The property was fully leased at the time of the sale.

El Warner and Tom Lagos of Colliers International represented both sides of the transaction.

The partnership purchased the property in September 2008, right before the financial crisis, for $40.5 million. It was seeking a 1031 exchange, which allows a seller to defer capital gains taxes if sale proceeds are rolled into another property of equal or lesser value, and was happy to find a buyer that would allow it 90 days to identify another property, Warner said.

CBRE’s Kim Hourihan, portfolio manager for the fund that purchased the property, said her group looks for grocery-anchored shopping centers in the greater L.A. area and liked the Gateway Burbank’s proximity to the freeway. The fund plans to hold on to the shopping center for a long time, and the tenants, which have long-term leases, will remain the same.

Warner said the sale was the largest for a grocery-anchored shopping center in Los Angeles in the past eight years.

“Sellers are looking at the market and realizing there is such a lack of supply of this product type and that now is the time to sell,” he said. “The market is at a pricing level that’s hotter than the last boom in 2006 and 2007. It hasn’t been this attractive in history.”

Place to Park

Boeckmann Family Trust, a trust connected to the family that owns the 10 Galpin auto dealerships in the region, has purchased a 74,072-square-foot, two-story Class B warehouse on a 5-acre lot in San Fernando. The reason: Its Galpin Honda needed extra space to park cars.

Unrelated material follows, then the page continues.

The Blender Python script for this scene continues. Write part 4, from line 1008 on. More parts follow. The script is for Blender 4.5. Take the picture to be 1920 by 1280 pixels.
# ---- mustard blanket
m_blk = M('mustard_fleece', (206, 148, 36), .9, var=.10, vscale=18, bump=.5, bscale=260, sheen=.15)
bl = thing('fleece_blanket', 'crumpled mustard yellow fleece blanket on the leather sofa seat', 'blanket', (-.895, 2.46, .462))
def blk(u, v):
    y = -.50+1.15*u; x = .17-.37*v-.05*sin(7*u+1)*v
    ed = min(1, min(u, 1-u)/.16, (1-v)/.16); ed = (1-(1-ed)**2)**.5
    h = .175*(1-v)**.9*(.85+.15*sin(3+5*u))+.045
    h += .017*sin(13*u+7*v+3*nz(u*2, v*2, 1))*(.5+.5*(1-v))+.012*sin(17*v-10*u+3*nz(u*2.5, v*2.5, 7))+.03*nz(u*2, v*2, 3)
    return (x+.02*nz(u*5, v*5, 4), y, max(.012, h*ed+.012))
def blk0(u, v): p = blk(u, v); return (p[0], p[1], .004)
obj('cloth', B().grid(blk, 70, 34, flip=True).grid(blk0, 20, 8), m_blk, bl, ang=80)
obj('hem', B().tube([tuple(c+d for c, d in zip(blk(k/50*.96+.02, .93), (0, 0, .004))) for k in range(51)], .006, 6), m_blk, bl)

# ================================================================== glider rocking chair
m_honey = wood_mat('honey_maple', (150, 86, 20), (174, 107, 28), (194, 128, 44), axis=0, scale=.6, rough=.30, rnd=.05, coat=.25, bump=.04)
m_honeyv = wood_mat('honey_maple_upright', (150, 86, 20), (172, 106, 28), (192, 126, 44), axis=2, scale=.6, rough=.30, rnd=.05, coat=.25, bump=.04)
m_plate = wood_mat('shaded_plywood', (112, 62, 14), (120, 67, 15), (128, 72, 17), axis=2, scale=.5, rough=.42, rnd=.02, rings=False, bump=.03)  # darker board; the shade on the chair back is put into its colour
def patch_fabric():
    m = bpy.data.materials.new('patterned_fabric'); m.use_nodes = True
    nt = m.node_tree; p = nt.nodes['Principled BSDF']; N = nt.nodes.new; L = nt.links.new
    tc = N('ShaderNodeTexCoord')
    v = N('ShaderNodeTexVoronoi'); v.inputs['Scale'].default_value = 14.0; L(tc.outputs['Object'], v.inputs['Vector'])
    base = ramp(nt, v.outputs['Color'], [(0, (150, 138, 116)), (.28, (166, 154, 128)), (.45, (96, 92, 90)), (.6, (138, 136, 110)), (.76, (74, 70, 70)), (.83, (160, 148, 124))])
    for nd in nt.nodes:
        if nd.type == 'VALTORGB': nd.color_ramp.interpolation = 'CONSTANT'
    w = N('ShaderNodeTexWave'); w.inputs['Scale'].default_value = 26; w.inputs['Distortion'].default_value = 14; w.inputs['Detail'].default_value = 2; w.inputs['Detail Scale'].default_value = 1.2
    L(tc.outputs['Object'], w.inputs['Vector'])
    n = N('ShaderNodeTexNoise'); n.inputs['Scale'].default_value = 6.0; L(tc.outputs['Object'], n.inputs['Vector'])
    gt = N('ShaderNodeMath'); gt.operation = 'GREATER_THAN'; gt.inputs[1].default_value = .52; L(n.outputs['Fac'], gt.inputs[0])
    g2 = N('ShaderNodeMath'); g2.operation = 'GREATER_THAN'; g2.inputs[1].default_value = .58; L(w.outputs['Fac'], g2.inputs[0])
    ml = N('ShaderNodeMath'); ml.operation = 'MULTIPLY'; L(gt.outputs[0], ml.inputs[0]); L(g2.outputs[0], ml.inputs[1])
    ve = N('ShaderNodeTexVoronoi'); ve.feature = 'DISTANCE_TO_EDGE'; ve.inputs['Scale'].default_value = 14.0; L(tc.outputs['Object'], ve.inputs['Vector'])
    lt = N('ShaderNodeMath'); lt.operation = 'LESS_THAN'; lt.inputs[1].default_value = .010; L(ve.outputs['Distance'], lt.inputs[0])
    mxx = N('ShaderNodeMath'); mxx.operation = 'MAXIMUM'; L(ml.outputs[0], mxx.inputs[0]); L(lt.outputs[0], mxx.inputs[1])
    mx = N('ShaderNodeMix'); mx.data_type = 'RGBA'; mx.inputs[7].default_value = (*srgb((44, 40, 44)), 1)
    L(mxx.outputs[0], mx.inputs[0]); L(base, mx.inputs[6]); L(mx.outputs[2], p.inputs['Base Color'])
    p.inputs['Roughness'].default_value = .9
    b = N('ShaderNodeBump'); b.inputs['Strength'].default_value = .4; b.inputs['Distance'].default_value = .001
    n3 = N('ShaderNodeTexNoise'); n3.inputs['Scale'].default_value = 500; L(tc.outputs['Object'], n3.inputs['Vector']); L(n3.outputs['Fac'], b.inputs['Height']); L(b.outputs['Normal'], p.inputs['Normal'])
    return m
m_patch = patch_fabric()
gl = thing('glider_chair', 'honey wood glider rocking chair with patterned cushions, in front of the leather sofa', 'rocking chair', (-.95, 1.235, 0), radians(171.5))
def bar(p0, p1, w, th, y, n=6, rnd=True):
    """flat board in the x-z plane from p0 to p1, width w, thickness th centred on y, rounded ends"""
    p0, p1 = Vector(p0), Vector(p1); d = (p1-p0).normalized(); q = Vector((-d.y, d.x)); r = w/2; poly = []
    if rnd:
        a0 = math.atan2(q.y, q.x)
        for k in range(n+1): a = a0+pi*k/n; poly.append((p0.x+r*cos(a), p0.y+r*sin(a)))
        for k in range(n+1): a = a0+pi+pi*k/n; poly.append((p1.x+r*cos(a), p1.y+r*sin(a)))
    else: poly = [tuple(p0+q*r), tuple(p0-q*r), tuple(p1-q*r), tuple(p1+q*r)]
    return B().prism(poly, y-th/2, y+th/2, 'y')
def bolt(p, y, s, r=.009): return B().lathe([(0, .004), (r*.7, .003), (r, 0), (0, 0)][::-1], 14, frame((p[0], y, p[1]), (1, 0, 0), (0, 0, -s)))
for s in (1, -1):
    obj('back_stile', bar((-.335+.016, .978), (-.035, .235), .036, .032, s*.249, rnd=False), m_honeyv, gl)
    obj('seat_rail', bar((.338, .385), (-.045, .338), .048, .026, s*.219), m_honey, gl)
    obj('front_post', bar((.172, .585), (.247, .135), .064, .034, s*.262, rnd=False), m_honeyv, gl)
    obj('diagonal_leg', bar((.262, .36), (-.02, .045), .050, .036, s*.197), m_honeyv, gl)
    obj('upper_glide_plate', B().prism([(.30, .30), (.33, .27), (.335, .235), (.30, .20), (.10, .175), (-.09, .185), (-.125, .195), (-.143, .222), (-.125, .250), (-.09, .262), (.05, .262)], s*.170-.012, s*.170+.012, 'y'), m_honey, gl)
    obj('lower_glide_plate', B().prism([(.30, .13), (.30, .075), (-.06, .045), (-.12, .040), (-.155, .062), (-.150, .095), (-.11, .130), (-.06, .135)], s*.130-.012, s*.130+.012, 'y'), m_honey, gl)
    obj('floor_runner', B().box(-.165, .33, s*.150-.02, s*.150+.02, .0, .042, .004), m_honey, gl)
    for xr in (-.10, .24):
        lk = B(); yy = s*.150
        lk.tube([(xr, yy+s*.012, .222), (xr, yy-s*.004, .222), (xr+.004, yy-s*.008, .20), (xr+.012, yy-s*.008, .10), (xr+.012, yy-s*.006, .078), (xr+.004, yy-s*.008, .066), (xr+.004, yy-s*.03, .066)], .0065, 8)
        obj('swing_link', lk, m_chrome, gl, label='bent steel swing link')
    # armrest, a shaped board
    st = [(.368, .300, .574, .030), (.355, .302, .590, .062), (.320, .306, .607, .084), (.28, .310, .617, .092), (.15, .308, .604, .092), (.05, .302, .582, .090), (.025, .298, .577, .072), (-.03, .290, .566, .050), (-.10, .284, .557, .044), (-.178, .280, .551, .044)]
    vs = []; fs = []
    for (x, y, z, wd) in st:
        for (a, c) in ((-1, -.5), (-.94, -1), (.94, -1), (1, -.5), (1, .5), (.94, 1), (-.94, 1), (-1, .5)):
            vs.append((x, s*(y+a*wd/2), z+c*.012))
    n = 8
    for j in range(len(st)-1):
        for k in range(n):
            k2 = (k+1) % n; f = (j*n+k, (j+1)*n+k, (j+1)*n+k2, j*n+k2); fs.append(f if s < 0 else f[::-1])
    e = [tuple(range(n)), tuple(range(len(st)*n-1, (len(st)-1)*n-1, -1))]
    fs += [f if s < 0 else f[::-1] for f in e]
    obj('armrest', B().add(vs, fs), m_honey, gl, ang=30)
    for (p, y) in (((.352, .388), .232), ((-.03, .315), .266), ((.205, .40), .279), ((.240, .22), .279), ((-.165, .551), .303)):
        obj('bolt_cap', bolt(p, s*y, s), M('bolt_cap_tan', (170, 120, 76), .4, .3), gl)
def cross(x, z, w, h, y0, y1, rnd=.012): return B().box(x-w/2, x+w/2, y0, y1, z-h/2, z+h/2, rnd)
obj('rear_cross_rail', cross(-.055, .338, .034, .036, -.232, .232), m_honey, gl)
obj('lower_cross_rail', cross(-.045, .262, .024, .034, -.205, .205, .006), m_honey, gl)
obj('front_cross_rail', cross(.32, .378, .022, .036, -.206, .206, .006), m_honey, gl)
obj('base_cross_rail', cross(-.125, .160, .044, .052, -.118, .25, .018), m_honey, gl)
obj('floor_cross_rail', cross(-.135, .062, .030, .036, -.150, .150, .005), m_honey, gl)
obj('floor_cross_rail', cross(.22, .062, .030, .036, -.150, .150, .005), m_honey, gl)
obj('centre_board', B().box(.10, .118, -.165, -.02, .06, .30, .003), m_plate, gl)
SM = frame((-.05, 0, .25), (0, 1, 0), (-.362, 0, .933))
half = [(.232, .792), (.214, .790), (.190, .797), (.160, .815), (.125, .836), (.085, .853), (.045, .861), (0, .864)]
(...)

The trust purchased the property, at 13880 Del Sur St., for $7.1 million, or roughly $32 a square foot for the land, from a group of investors led by Walter Mosher, who built the building for his business, Precision Dynamics Corp.

Mosher sold the company several years ago and no longer needed the property, said Greg Geraci, a senior vice president at CBRE who represented Mosher in the sale along with David Harding, Billy Walk and Matt Dierckman.

Alan Scobin, a lawyer who counseled the Boeckmanns in the sale, said Galpin Honda would lease the site from the trust.

Scobin said Galpin will complete tenant improvements to the building, but didn’t say whether the company will use it or enter into a sublease.

Gian Starita, a vice president at Colliers International, represented the trust with Brenton C. Weirick in the transaction.